Lauren Gold - Cornell University - 26/09/2006
Fronteira entre clássico e quântico
No mundo submicroscópico - o domínio das partículas elementares e dos átomos individuais - as coisas se comportam à moda estranha e anti-intuitiva dos princípios da mecânica quântica.
Nada (pelo menos assim parece) como o nosso mundo macroscópico - ou mesmo o mundo microscópico das células e bactérias e das partículas de poeira - onde as muito mais razoáveis Leis de Newton mantêm as coisas logicamente ordenadas.
Imagem feita por um microscópio de rastreamento eletrônico de um ressonador de nitreto de silício e alumínio, acoplado a um transístor supercondutor de elétron único (SSET). Os pesquisadores observaram o ressonador movendo-se por meio de um fenômeno conhecido como ação reversa quântica (quantum back-action). |
O problema começa com a tentativa de se descobrir a linha divisória entre os dois mundos - ou mesmo em estabelecer se tal linha existe. Com esse objetivo, a equipe do Dr.
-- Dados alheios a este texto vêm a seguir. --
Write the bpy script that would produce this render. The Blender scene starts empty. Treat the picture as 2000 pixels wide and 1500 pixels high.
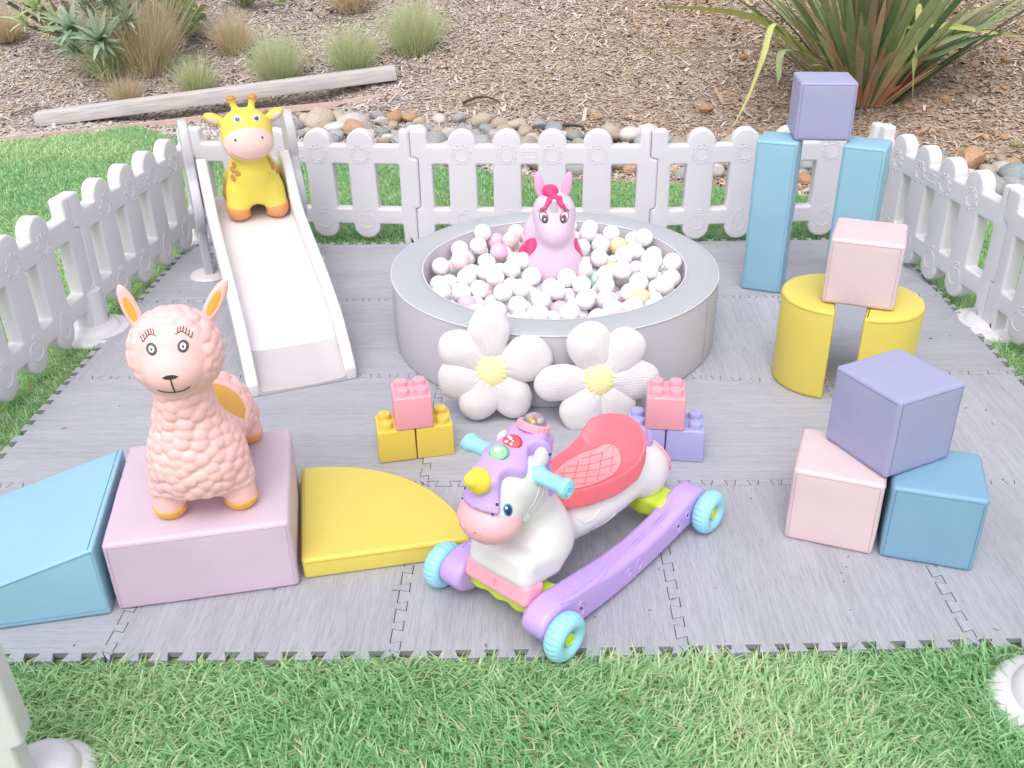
import bpy, bmesh, math, random
import numpy as np
from mathutils import Vector, Matrix, Euler
from mathutils.bvhtree import BVHTree
from mathutils.kdtree import KDTree
from mathutils import noise as mnoise

random.seed(7); np.random.seed(7)
S = bpy.context.scene
C = S.collection
R = math.radians

# ------------------------------------------------------------------ camera
cam = bpy.data.cameras.new("camera")
co = bpy.data.objects.new("camera", cam); C.objects.link(co)
YAW, PITCH, ROLL, FPX = 0.028753, 0.504173, -0.01968, 1851.7
cam.sensor_fit = 'HORIZONTAL'; cam.sensor_width = 36.0
cam.lens = FPX / 2000 * 36.0
cam.clip_start = 0.05; cam.clip_end = 300
co.matrix_world = (Matrix.Translation((0.9125, -1.4768, 1.4541)) @ Matrix.Rotation(YAW, 4, 'Z')
                   @ Matrix.Rotation(math.pi / 2 - PITCH, 4, 'X') @ Matrix.Rotation(ROLL, 4, 'Z'))
S.camera = co

# ------------------------------------------------------------------ world, sun, exposure
SUN_EL, SUN_AZ = R(60), R(-168)      # azimuth measured from +Y towards +X
w = bpy.data.worlds.new("World"); S.world = w; w.use_nodes = True
nt = w.node_tree; nt.nodes.clear()
sky = nt.nodes.new("ShaderNodeTexSky"); sky.sky_type = 'NISHITA'; sky.sun_disc = False
sky.sun_elevation = SUN_EL; sky.sun_rotation = SUN_AZ
sky.air_density = 1.0; sky.dust_density = 3.0; sky.ozone_density = 1.0
hs = nt.nodes.new("ShaderNodeHueSaturation"); hs.inputs['Saturation'].default_value = 0.30
bg = nt.nodes.new("ShaderNodeBackground"); bg.inputs['Strength'].default_value = 0.15
wo = nt.nodes.new("ShaderNodeOutputWorld")
nt.links.new(sky.outputs[0], hs.inputs['Color']); nt.links.new(hs.outputs[0], bg.inputs[0]); nt.links.new(bg.outputs[0], wo.inputs[0])
sl = bpy.data.lights.new("sun", 'SUN'); sl.energy = 0.65; sl.angle = R(50); sl.color = (1.0, 0.96, 0.92)
so = bpy.data.objects.new("sun", sl); C.objects.link(so)
sd = Vector((math.sin(SUN_AZ) * math.cos(SUN_EL), math.cos(SUN_AZ) * math.cos(SUN_EL), math.sin(SUN_EL)))
so.rotation_euler = sd.to_track_quat('Z', 'Y').to_euler()
S.view_settings.view_transform = 'Standard'; S.view_settings.look = 'None'
S.view_settings.exposure = 0.72; S.view_settings.gamma = 1.0; S.view_settings.use_curve_mapping = False
S.cycles.max_bounces = 6; S.cycles.diffuse_bounces = 4; S.cycles.transparent_max_bounces = 6

# ------------------------------------------------------------------ helpers
def lin(h):
    h = h.lstrip('#'); v = [int(h[i:i + 2], 16) / 255 for i in (0, 2, 4)]
    return [c / 12.92 if c <= .04045 else ((c + .055) / 1.055) ** 2.4 for c in v]

def mat(name, col, rough=.5, var=.04, vscale=6, bump=0, bscale=300, spec=.4, sss=0, coat=0, trans=0):
    m = bpy.data.materials.new(name); m.use_nodes = True
    n = m.node_tree.nodes; l = m.node_tree.links; b = n['Principled BSDF']
    if isinstance(col, str): col = lin(col)
    tc = n.new('ShaderNodeTexCoord')
    b.inputs['Roughness'].default_value = rough
    b.inputs['Specular IOR Level'].default_value = spec
    nz = n.new('ShaderNodeTexNoise'); nz.inputs['Scale'].default_value = vscale; nz.inputs['Detail'].default_value = 5
    l.new(tc.outputs['Object'], nz.inputs['Vector'])
    mr = n.new('ShaderNodeMapRange'); mr.inputs[1].default_value = .25; mr.inputs[2].default_value = .75
    mr.inputs[3].default_value = 1 - var; mr.inputs[4].default_value = 1 + var
    l.new(nz.outputs['Fac'], mr.inputs[0])
    mx = n.new('ShaderNodeVectorMath'); mx.operation = 'SCALE'; mx.inputs[0].default_value = col[:3]
    l.new(mr.outputs[0], mx.inputs['Scale']); l.new(mx.outputs[0], b.inputs['Base Color'])
    if bump:
        nb = n.new('ShaderNodeTexNoise'); nb.inputs['Scale'].default_value = bscale; nb.inputs['Detail'].default_value = 3
        l.new(tc.outputs['Object'], nb.inputs['Vector'])
        bp = n.new('ShaderNodeBump'); bp.inputs['Strength'].default_value = bump; bp.inputs['Distance'].default_value = .001
        l.new(nb.outputs['Fac'], bp.inputs['Height']); l.new(bp.outputs[0], b.inputs['Normal'])
    if sss:
        b.inputs['Subsurface Weight'].default_value = sss; b.inputs['Subsurface Radius'].default_value = (.02, .012, .01)
        b.inputs['Subsurface Scale'].default_value = .5
    if coat: b.inputs['Coat Weight'].default_value = coat; b.inputs['Coat Roughness'].default_value = .15
    if trans: b.inputs['Transmission Weight'].default_value = trans
    return m

def attr_mat(name, stops, rough=.7, attr='rnd', trans=0.0, spec=.3):
    """colour from a per-element random number"""
    m = bpy.data.materials.new(name); m.use_nodes = True
    n = m.node_tree.nodes; l = m.node_tree.links; b = n['Principled BSDF']
    a = n.new('ShaderNodeAttribute'); a.attribute_name = attr
    r = n.new('ShaderNodeValToRGB'); l.new(a.outputs['Fac'], r.inputs[0])
    e = r.color_ramp.elements
    while len(e) < len(stops): e.new(.5)
    for k, (p, c) in enumerate(stops):
        e[k].position = p; e[k].color = (*lin(c), 1)
    l.new(r.outputs[0], b.inputs['Base Color']); b.inputs['Roughness'].default_value = rough
    b.inputs['Specular IOR Level'].default_value = spec
    if trans:
        tr = n.new('ShaderNodeBsdfTranslucent'); l.new(r.outputs[0], tr.inputs[0])
        ms = n.new('ShaderNodeMixShader'); ms.inputs[0].default_value = trans
        l.new(b.outputs[0], ms.inputs[1]); l.new(tr.outputs[0], ms.inputs[2]); l.new(ms.outputs[0], n['Material Output'].inputs[0])
    return m

def link(name, me, m=None, parent=None, loc=None, rot=None, smooth=True):
    o = bpy.data.objects.new(name, me); C.objects.link(o)
    if m is not None:
        ms = m if isinstance(m, (list, tuple)) else [m]
        if len(me.materials) == 0:
            for x in ms: me.materials.append(x)
    if parent: o.parent = parent
    if loc is not None: o.location = loc
    if rot is not None: o.rotation_euler = rot
    return o

def tag(o, label=None, cat=None, group=None, kind=None):
    if label: o['label'] = label
    if cat: o['category'] = cat
    if group: o['group'] = group
    if kind: o['kind'] = kind
    return o

def thing(name, label, cat, loc=(0, 0, 0), rz=0, group=None):
    o = bpy.data.objects.new(name, None); C.objects.link(o); o.empty_display_size = .05
    o.location = loc; o.rotation_euler = (0, 0, rz)
    return tag(o, label, cat, group)

def shade(me, ang=None):
    me.shade_smooth()
    if ang is not None:
        try: me.set_sharp_from_angle(angle=R(ang))
        except Exception: pass
    return me

def mesh_np(name, V, F, smooth=True):
    me = bpy.data.meshes.new(name)
    V = np.asarray(V, dtype=np.float32); F = np.asarray(F, dtype=np.int32)
    k = F.shape[1]
    me.vertices.add(len(V)); me.vertices.foreach_set('co', V.ravel())
    me.loops.add(F.size); me.loops.foreach_set('vertex_index', F.ravel())
    me.polygons.add(len(F)); me.polygons.foreach_set('loop_start', np.arange(0, F.size, k, dtype=np.int32))
    me.polygons.foreach_set('loop_total', np.full(len(F), k, dtype=np.int32))
    me.update(calc_edges=True); me.validate()
    if smooth: me.shade_smooth()
    return me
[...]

Keith Schwab, professor da Física da Universidade Cornell, Estados Unidos, criou um dispositivo que aborda esse limite da mecânica quântica na maior escala já feita até hoje.
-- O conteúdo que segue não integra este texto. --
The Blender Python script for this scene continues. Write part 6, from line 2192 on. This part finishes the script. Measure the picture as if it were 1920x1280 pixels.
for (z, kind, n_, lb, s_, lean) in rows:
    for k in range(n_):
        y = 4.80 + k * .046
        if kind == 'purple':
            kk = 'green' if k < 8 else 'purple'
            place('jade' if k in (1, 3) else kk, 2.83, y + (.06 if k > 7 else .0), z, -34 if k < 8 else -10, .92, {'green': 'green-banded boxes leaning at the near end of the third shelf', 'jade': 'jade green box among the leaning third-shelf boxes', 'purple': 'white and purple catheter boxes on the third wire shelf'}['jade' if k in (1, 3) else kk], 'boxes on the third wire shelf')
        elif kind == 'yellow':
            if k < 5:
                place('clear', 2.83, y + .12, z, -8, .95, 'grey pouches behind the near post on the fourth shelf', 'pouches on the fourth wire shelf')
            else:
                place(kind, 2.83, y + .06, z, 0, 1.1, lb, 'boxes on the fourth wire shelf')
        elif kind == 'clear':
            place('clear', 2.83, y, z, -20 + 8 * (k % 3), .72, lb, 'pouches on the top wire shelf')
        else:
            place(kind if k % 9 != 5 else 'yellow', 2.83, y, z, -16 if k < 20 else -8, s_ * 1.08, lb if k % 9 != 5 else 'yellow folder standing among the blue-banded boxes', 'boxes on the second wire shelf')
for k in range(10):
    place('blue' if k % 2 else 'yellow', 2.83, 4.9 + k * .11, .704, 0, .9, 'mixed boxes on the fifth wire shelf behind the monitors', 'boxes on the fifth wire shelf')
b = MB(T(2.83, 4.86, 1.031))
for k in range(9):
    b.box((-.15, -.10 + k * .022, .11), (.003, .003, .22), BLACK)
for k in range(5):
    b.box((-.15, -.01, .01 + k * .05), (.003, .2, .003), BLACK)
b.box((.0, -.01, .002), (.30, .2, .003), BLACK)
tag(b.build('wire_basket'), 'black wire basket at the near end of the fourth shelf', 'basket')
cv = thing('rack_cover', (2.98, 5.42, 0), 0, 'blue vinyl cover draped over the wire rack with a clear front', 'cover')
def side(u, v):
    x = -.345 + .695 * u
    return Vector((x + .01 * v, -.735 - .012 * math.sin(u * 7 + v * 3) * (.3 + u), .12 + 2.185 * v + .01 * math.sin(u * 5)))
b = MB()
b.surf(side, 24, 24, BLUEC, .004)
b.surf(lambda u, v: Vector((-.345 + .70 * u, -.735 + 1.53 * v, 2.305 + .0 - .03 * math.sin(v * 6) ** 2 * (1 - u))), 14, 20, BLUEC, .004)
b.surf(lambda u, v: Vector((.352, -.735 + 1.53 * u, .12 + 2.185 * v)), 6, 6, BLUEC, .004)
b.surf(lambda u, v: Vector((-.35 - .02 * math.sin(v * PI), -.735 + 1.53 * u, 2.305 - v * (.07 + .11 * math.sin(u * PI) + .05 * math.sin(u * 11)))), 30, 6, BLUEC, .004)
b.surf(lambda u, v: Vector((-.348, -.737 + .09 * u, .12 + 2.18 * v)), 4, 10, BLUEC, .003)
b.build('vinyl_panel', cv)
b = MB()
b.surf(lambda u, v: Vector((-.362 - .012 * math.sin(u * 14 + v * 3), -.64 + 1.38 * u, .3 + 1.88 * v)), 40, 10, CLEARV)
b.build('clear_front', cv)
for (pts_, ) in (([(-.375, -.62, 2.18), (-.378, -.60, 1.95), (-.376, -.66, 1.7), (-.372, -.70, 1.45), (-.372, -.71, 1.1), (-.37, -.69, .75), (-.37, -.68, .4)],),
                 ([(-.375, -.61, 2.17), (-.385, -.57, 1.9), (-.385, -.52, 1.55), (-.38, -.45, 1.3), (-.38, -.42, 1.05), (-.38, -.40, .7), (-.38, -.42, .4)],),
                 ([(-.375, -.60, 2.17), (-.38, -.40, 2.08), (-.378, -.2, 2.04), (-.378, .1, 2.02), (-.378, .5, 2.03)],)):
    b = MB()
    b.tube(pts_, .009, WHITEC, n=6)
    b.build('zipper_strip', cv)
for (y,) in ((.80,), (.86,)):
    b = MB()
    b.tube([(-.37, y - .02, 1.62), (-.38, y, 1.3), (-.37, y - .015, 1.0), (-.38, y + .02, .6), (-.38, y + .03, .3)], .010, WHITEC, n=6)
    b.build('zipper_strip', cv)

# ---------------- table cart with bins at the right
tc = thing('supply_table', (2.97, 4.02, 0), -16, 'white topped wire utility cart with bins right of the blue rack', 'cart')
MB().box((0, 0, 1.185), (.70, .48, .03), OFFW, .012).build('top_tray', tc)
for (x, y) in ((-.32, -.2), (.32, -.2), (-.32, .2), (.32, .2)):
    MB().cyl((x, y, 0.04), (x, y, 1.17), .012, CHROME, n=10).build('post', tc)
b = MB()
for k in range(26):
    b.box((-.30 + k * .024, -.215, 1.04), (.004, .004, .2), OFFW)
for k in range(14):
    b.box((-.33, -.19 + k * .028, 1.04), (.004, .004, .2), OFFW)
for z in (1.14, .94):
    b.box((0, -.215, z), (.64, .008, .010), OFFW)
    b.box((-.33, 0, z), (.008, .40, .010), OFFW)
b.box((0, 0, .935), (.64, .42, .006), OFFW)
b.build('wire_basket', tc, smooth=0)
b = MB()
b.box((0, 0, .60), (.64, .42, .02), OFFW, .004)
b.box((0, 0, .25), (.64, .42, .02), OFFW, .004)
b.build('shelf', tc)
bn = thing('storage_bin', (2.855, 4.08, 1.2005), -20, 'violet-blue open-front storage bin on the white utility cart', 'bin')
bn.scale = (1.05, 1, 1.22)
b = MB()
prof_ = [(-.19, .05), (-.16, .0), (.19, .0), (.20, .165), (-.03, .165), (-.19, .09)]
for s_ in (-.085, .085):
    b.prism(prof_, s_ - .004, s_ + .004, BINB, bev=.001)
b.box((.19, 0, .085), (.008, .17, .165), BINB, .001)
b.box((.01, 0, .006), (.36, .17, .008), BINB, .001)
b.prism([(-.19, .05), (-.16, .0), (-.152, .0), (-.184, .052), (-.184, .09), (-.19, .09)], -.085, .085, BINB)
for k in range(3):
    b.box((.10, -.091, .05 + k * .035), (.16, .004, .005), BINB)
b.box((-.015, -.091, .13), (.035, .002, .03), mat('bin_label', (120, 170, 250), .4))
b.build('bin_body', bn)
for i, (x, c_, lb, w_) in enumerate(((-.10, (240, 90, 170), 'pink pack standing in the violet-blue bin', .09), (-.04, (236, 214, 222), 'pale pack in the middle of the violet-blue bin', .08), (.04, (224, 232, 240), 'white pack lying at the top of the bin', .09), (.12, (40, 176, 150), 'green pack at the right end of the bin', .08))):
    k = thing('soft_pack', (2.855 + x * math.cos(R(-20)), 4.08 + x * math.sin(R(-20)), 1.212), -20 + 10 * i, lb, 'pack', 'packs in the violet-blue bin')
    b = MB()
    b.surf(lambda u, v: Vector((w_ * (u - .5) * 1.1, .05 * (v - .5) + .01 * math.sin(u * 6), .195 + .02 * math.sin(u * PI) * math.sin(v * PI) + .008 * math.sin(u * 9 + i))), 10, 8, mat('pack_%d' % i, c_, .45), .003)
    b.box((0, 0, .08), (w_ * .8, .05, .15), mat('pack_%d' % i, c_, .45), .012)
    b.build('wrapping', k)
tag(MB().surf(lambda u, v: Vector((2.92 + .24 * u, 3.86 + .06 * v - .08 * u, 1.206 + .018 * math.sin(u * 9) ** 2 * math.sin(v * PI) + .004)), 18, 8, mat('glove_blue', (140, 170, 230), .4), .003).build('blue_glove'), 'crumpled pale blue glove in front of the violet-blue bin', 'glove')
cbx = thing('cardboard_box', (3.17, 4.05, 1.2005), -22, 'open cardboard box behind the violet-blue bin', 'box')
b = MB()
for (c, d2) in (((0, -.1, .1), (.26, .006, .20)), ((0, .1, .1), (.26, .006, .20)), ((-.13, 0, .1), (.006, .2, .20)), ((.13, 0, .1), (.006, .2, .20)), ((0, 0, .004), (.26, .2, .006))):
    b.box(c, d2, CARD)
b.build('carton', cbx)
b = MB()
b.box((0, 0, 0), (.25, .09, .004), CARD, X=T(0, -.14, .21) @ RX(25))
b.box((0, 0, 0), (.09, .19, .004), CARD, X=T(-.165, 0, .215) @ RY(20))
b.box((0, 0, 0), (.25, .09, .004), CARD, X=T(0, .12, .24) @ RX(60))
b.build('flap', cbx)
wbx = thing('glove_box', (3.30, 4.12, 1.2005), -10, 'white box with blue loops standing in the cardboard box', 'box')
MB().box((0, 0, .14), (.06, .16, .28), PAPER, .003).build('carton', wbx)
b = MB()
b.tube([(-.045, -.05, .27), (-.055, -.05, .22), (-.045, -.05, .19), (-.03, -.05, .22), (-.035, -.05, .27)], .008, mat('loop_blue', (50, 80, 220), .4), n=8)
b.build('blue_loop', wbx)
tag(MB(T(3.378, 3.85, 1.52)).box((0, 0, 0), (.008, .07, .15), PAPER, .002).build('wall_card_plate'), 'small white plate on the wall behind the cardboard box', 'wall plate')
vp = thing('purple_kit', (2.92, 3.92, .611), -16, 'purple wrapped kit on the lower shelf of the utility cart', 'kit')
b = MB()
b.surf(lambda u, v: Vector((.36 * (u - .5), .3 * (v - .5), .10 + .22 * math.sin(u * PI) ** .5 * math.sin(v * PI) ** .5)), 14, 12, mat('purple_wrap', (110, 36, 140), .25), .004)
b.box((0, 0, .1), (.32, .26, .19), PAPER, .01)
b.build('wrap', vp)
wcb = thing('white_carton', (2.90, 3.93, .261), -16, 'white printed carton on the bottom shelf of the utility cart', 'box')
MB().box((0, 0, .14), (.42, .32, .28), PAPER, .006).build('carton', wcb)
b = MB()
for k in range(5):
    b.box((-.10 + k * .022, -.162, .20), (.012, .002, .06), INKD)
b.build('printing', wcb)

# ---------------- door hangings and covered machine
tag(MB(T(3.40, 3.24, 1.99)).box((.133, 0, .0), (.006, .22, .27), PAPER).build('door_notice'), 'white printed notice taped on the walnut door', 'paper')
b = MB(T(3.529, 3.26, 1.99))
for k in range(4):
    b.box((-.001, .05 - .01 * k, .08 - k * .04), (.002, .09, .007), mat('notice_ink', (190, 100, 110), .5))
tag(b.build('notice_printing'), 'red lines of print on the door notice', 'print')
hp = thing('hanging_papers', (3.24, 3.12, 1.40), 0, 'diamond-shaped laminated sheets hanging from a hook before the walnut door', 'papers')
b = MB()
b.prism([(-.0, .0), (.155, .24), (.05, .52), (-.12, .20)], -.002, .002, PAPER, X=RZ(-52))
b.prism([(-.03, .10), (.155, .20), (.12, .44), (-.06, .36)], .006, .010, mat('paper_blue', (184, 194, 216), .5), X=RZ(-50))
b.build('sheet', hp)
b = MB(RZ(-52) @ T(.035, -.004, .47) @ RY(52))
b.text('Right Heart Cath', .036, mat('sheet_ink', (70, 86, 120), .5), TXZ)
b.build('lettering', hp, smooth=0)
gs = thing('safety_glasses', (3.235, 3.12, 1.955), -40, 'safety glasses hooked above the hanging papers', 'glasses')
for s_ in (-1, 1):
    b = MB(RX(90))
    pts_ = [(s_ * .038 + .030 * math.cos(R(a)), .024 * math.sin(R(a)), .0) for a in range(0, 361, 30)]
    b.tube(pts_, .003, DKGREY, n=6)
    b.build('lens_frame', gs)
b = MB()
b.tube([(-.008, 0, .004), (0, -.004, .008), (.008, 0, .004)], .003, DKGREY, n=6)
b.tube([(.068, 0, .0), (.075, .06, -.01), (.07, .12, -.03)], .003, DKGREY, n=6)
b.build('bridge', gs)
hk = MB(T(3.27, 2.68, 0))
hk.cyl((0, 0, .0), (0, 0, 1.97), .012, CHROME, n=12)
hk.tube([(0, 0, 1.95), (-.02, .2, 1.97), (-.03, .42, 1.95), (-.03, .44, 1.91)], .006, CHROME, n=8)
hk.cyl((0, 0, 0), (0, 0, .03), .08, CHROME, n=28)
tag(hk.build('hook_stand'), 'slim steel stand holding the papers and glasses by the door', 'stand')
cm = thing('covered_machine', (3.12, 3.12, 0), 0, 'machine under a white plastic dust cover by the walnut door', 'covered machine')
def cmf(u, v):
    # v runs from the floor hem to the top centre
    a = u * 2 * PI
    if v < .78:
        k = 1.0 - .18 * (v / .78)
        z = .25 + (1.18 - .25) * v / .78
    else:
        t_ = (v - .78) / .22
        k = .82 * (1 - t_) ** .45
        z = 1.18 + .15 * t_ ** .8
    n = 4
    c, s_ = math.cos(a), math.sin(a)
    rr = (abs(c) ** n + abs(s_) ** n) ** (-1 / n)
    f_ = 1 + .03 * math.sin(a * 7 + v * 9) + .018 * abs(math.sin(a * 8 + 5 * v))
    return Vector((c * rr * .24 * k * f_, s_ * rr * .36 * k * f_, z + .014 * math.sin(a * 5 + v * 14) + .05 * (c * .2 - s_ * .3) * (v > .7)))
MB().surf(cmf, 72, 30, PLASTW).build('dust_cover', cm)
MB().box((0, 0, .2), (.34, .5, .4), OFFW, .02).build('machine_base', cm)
E, surpreendentemente, a pesquisa também mostrou como os pesquisadores podem baixar a temperatura de um objeto - simplesmente observando-o.
Os resultados, que poderão ter aplicações na computação quântica e na engenharia da refrigeração, entre outros, foram publicados no último exemplar da revista Nature.
Princípio da incerteza
O dispositivo consiste em uma minúscula barra de alumínio sobre um substrato de nitreto de silício (8,7 micrômetros - milionésimos de metro - de comprimento por 200 nanômetros - bilionésimos de metro - de largura), presa nas duas extremidades e livre para vibrar no centro.
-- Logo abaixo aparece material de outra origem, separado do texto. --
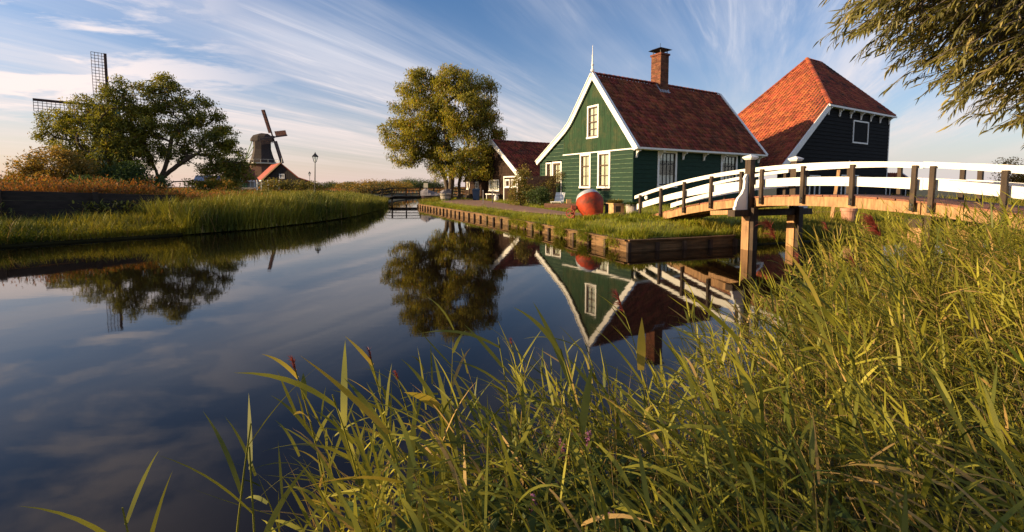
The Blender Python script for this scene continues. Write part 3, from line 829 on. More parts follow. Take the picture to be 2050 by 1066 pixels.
# long orange slope: u along +y (eave), v up the slope
vs_ = Vector((1, 0, .783)).normalized()
def clip_l(a, s):
    y = -.22 + a; x = -.25 + s * vs_.x
    if x < 5.6: lo = -.22
    else: lo = -.22 + (x - 5.75) / (PX[0] - 5.75) * (PY_ + .22)
    hi = 8.9 + (x + .25) / (PX[0] + .25) * (PY_ - 8.9)
    return lo - .05 < y < hi + .1
pantiles(barn, E0 + Vector((0, 0, .02)), (0, 1, 0), vs_, 9.2, (PX[0] + .25) / vs_.x, .25, .31, M['tile_orange'], clip_l)
vf = (P1 - Vector((PX[0], -.28, EZ - .05))).normalized()
def clip_f(a, s):
    x = 5.75 + a; t = s * vf.y / (PY_ + .28)
    lo = 5.75 + t * (PX[0] - 5.75); hi = BW + .35 + t * (PX[1] - BW - .35)
    return lo - .1 < x < hi + .1 and t < 1
pantiles(barn, E1 + Vector((0, 0, .02)), (1, 0, 0), vf, BW + .35 - 5.75, (P1 - Vector((PX[0], -.28, EZ - .05))).length, .25, .31, M['tile_patchy'], clip_f)
ridge_caps(barn, E1 + Vector((0, 0, .10)), P1 + Vector((0, 0, .10)), M['tile_orange'], r=.17, name='hip_tiles')
ridge_caps(barn, E2 + Vector((0, 0, .06)), P2 + Vector((0, 0, .06)), M['tile_patchy'], r=.15, name='hip_tiles')
ridge_caps(barn, P1 + Vector((0, 0, .06)), P2 + Vector((0, 0, .06)), M['tile_orange'], r=.15)
ridge_caps(barn, R0 + Vector((0, 0, .06)), P1 + Vector((0, 0, .06)), M['tile_orange'], r=.15, name='hip_tiles')
m = MB()
dd_ = (E1 - E0).normalized(); nn_ = Vector((-dd_.z, 0, dd_.x))
Q = [E0 + Vector((0, -.09, 0)), E1 + Vector((0, -.03, 0)), E1 + Vector((0, .0, 0)), E0 + Vector((0, 0, 0))]
m.hexa([v - nn_ * .34 for v in Q] + [v + nn_ * .10 for v in Q]); m.build('barge_board', M['white'], barn)
MB().box((5.6, -.40, EZ - .20), (BW + .45, -.30, EZ - .06)).build('gutter', M['white'], barn)
MB().box((5.7, -.30, EZ - .21), (BW + .3, -.06, EZ - .17)).build('soffit', M['white'], barn)
cm = None
for i in range(7):
    x = 6.1 + i * 1.72
    if cm is None:
        cm = MB().prism(con, lambda y, z: Vector((-.07, y * .9 - .05, z * 1.35 + EZ - .2)), lambda y, z: Vector((.07, y * .9 - .05, z * 1.35 + EZ - .2))).build('eave_bracket', M['white'], barn); cm.location = (x, 0, 0)
    else:
        c = cm.copy(); COL.objects.link(c); c.parent = barn; c.location = (x, 0, 0)
MB().box((BW - .02, -.07, -.2), (BW + .08, .1, EZ - .25)).build('corner_board', M['white'], barn)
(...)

Nas proximidades, Schwab posicionou um transístor supercondutor de elétron único (SSET), buscando detectar minúsculas alterações na posição da barra de alumínio.
De acordo com o princípio da incerteza de Heisenberg, a precisão de medições simultâneas de posição e velocidade de uma partícula é limitada por um montante quantificável.
Com suas medições, Schwab e seus colegas foram capazes de chegar mais próximo do que nunca desse limite teórico, demonstrando também um fenômeno chamado ação reversa, pelo qual o ato de observar alguma coisa na verdade aplica-lhe uma força.
"Nós fizemos medições de posição que são tão sensíveis - tão fortemente acopladas - que apenas olhando o dispositivo nós podíamos fazê-lo se mover," disse Schwab. "A mecânica quântica estabelece que você não pode fazer uma medição de algo e não perturbá-lo. Nós estamos fazendo medições que estão muito perto do princípio da incerteza; e nós podemos acoplá-las de forma tão forte que, ao medir a posição, nós podemos ver a coisa se movendo."
O dispositivo, embora inegavelmente minúsculo, é - com cerca de 10.000 bilhões de átomos - imensamente maior do que o mundo quântico típico das partículas elementares.
Olhar congelante
Embora o resultado não tenha precedentes, ele já havia sido previsto pela teoria. Mas a segunda observação foi uma surpresa: aplicando determinadas tensões ao transístor, os pesquisadores viram a temperatura do componente cair.
"Olhando para ele você pode não apenas fazê-lo se mover; você pode retirar energia dele," disse Schwab. "E, os números sugerem, se continuarmos com este trabalho, nós seremos capazes de deixar essa coisa muito fria. Muito mais fria do que poderíamos se simplesmente a colocássemos em um imenso refrigerador."
O mecanismo por trás do resfriamento é semelhante ao processo chamado resfriamento Doppler ou óptico, que permite aos físicos resfriar vapores atômicos com um laser vermelho. Esta é a primeira vez que o fenômeno foi observado em um contexto de matéria condensada.
Quântica macroscópica
Schwab ainda não decidiu se vai prosseguir no projeto de resfriamento. Mais interessante, diz ele, é a tarefa de compreender o maior problema da mecânica quântica: se ela permanece verdadeira no mundo macroscópico; e, se não, onde está a fronteira do sistema.
Para isso ele está focando um outro princípio da mecânica quântica - o princípio da superposição - que estabelece que uma partícula pode estar simultaneamente em dois lugares.
"Nós estamos tentando fazer um dispositivo mecânico ficar em dois lugares ao mesmo tempo. O que é verdadeiramente espetacular é que parece que nós seremos capazes de fazer isto," diz ele. "A esperança, o sonho, a fantasia é que nós consigamos a superposição e comecemos a fazer componentes grandes e descubramos a fronteira."